**Given task:**
Open with the line that has "Reconstruct this image"; close with the line that has "t = max(0.0, min(1.0, (x". Retype those lines exactly, images excluded.

Data records

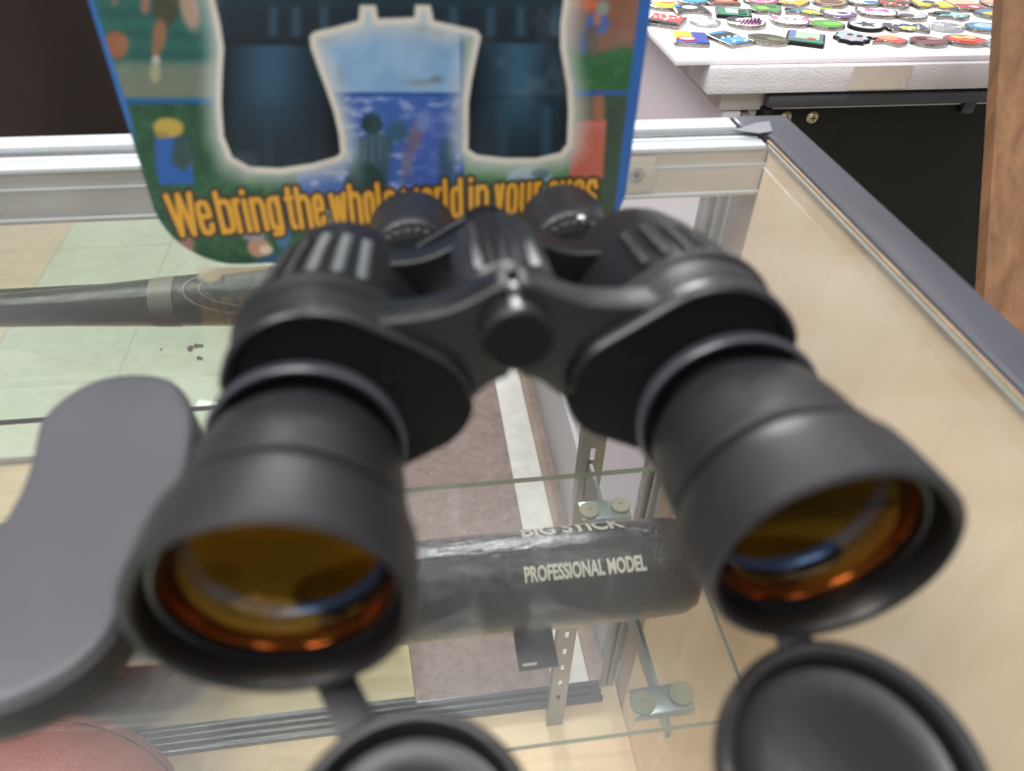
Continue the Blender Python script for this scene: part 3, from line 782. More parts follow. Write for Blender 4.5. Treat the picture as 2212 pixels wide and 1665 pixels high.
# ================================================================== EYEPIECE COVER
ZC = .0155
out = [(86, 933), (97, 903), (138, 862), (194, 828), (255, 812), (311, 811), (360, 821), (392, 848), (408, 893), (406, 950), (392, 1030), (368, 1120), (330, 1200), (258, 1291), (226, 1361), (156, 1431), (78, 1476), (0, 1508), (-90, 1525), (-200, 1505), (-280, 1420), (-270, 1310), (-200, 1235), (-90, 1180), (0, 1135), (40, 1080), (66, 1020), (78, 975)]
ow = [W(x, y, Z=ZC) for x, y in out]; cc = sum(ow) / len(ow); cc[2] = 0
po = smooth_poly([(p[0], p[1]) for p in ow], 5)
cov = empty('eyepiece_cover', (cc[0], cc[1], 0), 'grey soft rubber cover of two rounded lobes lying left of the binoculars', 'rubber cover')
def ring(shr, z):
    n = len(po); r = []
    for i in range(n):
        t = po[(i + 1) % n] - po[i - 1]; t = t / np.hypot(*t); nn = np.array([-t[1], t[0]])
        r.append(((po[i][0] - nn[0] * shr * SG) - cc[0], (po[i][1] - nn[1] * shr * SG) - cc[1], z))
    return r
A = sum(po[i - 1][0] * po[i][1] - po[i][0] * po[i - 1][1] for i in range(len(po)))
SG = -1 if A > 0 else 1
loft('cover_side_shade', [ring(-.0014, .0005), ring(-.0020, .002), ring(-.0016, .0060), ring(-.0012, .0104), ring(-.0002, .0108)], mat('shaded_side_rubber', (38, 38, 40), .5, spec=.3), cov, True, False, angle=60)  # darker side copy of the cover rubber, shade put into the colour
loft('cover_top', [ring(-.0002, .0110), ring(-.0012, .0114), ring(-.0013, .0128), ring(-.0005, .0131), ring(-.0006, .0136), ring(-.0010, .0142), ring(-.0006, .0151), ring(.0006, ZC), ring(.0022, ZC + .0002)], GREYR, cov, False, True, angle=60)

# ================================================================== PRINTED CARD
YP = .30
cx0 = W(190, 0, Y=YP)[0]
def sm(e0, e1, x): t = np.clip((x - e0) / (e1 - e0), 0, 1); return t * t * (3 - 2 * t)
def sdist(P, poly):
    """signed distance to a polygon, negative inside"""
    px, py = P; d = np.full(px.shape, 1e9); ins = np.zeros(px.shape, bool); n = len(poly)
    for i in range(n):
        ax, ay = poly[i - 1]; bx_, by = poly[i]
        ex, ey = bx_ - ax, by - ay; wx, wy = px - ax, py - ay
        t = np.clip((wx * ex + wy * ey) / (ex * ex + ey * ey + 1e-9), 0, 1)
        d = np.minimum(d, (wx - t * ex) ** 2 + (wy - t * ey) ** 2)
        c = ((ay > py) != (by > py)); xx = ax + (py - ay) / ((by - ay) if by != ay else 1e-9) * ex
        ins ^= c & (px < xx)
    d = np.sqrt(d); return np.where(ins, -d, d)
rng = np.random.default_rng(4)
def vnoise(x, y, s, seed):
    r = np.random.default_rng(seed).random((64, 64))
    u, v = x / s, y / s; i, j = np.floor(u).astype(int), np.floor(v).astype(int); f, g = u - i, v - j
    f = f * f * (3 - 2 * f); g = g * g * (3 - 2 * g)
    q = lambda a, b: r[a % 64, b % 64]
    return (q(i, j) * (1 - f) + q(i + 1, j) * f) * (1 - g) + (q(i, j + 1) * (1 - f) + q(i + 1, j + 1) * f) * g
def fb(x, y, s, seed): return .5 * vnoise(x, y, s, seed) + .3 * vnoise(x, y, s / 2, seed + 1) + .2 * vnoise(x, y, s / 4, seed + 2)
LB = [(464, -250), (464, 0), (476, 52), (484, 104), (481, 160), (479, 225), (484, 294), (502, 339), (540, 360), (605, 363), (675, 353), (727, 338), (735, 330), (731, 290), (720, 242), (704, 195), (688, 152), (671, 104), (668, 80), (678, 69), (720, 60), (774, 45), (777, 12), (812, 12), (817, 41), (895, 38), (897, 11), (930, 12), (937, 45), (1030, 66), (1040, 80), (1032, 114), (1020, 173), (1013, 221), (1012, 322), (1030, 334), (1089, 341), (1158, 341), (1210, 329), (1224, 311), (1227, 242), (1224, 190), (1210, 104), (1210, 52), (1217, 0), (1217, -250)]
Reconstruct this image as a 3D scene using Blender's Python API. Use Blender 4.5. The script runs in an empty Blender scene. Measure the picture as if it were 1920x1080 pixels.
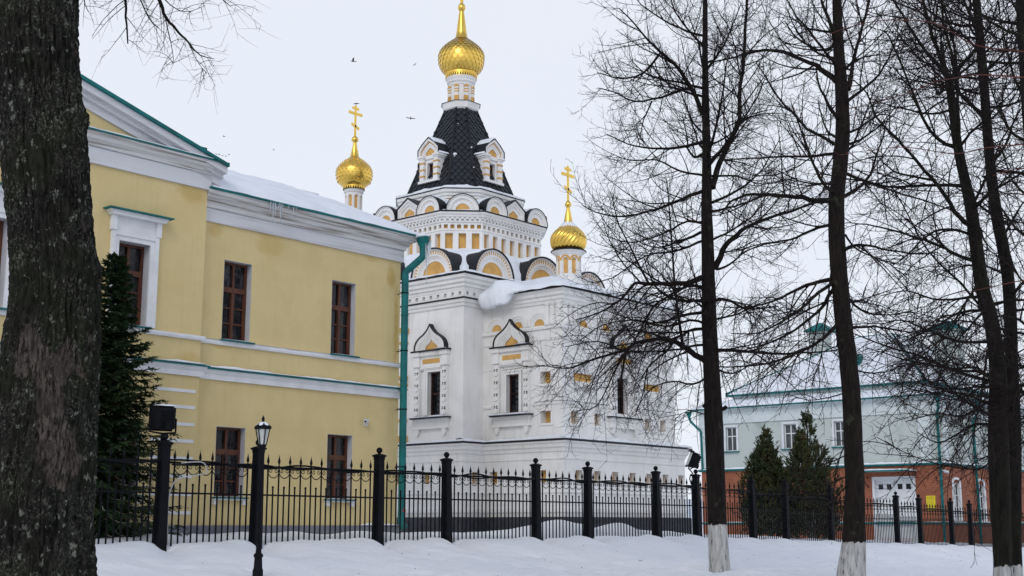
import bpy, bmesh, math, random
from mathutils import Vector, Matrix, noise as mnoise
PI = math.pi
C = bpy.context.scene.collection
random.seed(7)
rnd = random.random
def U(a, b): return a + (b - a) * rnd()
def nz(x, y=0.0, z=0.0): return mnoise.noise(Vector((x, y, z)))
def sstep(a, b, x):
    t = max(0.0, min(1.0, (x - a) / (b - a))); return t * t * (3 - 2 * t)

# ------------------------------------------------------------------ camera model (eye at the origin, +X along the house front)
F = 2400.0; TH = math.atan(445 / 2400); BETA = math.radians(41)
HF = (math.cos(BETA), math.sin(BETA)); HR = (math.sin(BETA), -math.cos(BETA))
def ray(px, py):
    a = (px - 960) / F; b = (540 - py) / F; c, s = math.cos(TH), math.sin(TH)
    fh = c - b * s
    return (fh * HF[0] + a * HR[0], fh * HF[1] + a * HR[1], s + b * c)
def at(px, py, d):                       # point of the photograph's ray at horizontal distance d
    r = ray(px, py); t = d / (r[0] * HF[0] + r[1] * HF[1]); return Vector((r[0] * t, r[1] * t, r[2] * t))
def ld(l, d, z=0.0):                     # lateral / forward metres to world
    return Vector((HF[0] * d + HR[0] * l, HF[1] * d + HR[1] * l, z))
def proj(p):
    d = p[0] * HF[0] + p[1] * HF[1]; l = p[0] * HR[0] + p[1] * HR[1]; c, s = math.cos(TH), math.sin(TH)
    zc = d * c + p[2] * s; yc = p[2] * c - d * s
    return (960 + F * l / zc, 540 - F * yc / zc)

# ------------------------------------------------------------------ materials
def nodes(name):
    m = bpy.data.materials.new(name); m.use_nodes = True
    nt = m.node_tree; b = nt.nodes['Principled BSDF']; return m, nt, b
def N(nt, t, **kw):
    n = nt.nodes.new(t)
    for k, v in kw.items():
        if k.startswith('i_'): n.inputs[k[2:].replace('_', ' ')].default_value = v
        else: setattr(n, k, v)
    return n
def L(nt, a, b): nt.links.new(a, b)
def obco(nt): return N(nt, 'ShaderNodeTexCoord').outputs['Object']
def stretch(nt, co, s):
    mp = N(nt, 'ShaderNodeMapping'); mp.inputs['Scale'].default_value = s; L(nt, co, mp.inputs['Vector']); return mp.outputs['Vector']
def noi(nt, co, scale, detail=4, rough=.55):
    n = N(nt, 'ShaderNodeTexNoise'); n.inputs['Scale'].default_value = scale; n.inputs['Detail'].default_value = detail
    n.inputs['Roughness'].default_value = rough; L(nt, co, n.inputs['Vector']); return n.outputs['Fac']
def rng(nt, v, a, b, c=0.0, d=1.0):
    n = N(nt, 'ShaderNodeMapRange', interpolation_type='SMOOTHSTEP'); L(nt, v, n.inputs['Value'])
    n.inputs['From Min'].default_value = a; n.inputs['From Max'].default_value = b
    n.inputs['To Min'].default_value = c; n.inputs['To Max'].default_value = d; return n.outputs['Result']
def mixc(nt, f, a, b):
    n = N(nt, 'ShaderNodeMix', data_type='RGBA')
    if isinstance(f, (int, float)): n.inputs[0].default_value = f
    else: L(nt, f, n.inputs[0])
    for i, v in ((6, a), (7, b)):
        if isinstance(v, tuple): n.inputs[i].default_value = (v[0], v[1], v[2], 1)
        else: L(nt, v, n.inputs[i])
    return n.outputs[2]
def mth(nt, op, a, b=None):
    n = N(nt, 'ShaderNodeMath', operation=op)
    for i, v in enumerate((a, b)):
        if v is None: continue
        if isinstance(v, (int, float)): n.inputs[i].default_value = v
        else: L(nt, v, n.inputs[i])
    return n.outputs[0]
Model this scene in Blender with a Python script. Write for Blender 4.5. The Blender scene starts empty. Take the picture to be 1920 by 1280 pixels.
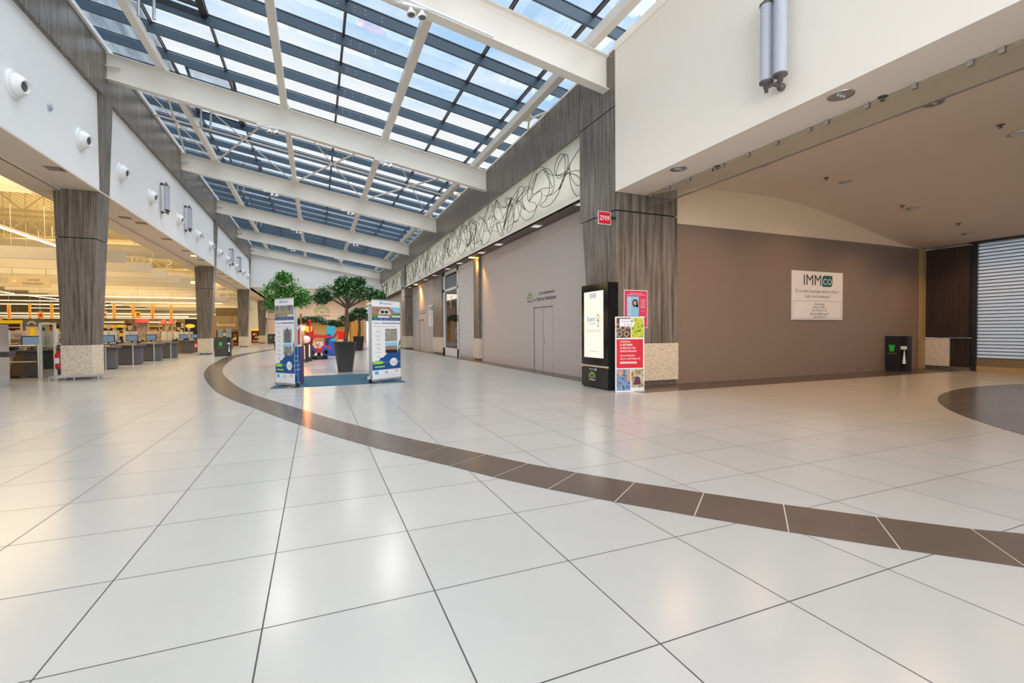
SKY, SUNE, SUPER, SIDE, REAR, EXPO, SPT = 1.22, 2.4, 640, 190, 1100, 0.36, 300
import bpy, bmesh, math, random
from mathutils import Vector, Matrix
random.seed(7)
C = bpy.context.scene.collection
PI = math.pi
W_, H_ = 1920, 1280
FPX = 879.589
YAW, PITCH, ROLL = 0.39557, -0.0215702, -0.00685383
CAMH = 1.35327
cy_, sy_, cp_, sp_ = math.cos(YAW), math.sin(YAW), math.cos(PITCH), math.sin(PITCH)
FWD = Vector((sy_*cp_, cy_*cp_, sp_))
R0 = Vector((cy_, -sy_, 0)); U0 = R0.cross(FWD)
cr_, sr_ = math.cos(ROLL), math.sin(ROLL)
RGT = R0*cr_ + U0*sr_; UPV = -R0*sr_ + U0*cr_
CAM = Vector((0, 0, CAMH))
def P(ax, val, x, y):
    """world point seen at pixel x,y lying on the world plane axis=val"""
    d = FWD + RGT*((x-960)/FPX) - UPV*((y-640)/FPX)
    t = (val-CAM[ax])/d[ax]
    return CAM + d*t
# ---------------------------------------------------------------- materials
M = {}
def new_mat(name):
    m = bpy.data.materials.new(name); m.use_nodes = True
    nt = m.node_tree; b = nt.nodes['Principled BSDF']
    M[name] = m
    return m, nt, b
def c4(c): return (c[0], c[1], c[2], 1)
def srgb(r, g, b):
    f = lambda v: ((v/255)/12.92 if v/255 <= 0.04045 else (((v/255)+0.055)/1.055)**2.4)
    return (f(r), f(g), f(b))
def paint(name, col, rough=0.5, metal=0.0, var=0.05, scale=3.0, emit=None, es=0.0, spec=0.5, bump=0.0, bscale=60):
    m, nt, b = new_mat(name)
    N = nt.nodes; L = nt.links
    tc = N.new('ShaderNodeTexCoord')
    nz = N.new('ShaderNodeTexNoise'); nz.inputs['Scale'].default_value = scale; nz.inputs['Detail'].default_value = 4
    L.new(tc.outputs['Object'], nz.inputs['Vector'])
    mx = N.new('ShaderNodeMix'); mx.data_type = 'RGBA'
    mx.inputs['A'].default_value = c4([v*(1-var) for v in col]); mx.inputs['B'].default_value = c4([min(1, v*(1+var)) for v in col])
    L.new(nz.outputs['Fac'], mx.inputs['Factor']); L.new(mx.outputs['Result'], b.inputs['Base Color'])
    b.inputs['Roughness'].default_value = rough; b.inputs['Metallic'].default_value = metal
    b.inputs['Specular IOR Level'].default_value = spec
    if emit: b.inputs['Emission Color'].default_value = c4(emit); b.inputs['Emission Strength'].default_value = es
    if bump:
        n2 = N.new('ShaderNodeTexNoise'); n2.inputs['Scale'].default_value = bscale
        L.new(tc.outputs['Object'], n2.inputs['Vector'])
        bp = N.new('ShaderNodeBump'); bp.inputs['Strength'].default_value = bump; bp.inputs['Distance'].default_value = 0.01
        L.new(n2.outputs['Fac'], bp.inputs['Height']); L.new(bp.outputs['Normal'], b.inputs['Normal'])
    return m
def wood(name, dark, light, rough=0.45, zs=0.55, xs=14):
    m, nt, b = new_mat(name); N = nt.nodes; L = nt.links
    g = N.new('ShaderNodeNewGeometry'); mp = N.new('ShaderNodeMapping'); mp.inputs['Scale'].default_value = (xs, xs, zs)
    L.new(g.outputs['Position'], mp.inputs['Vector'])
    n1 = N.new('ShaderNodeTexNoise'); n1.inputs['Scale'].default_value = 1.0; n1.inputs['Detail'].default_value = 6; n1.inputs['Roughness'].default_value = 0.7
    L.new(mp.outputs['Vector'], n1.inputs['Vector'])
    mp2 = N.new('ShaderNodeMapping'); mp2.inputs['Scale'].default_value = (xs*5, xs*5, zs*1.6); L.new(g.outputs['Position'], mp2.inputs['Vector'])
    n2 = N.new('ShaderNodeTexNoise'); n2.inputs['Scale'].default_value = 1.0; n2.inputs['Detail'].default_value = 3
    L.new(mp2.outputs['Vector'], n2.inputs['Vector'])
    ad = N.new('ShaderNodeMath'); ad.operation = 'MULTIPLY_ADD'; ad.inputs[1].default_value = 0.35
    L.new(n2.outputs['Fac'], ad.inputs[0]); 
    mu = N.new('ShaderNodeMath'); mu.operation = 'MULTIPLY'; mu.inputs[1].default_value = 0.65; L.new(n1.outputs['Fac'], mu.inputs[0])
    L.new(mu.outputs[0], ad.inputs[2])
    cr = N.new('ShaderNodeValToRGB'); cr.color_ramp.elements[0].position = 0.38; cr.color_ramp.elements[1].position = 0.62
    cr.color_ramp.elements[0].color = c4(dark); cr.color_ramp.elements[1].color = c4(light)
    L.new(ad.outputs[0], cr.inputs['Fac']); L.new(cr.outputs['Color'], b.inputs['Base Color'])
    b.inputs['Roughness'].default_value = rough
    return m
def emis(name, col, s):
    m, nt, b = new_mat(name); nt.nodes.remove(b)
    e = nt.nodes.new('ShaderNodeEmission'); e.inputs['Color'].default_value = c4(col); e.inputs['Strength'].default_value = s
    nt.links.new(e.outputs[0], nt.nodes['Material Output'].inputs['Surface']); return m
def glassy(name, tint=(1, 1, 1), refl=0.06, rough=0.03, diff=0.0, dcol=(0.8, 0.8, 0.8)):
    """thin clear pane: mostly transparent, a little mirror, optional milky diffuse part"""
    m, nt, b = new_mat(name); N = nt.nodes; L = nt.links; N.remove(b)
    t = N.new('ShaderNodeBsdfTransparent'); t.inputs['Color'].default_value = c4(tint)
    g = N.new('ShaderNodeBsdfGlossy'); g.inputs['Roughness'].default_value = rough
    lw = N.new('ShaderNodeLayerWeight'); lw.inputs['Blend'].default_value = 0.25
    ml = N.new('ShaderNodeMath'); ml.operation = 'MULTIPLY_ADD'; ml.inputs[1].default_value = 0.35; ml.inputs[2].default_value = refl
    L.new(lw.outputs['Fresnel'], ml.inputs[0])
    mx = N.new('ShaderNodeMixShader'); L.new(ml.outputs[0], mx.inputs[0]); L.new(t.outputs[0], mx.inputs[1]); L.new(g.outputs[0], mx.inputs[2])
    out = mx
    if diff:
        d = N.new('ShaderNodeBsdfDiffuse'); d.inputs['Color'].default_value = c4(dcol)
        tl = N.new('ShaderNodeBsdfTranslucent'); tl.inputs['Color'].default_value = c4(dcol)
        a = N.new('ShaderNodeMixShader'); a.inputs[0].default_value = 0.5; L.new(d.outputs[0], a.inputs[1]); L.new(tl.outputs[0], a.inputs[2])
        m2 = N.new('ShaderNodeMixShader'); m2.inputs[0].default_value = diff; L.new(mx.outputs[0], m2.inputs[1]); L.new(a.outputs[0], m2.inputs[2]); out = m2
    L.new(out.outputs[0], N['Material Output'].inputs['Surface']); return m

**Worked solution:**
Reconstruct this image as a 3D scene using Blender's Python API. Use Blender 4.5. The script runs in an empty Blender scene. Measure the picture as if it were 1920x1080 pixels.
import bpy, bmesh, math, random
from mathutils import Vector, Matrix, noise as mnoise
PI = math.pi
C = bpy.context.scene.collection
random.seed(7)
rnd = random.random
def U(a, b): return a + (b - a) * rnd()
def nz(x, y=0.0, z=0.0): return mnoise.noise(Vector((x, y, z)))
def sstep(a, b, x):
    t = max(0.0, min(1.0, (x - a) / (b - a))); return t * t * (3 - 2 * t)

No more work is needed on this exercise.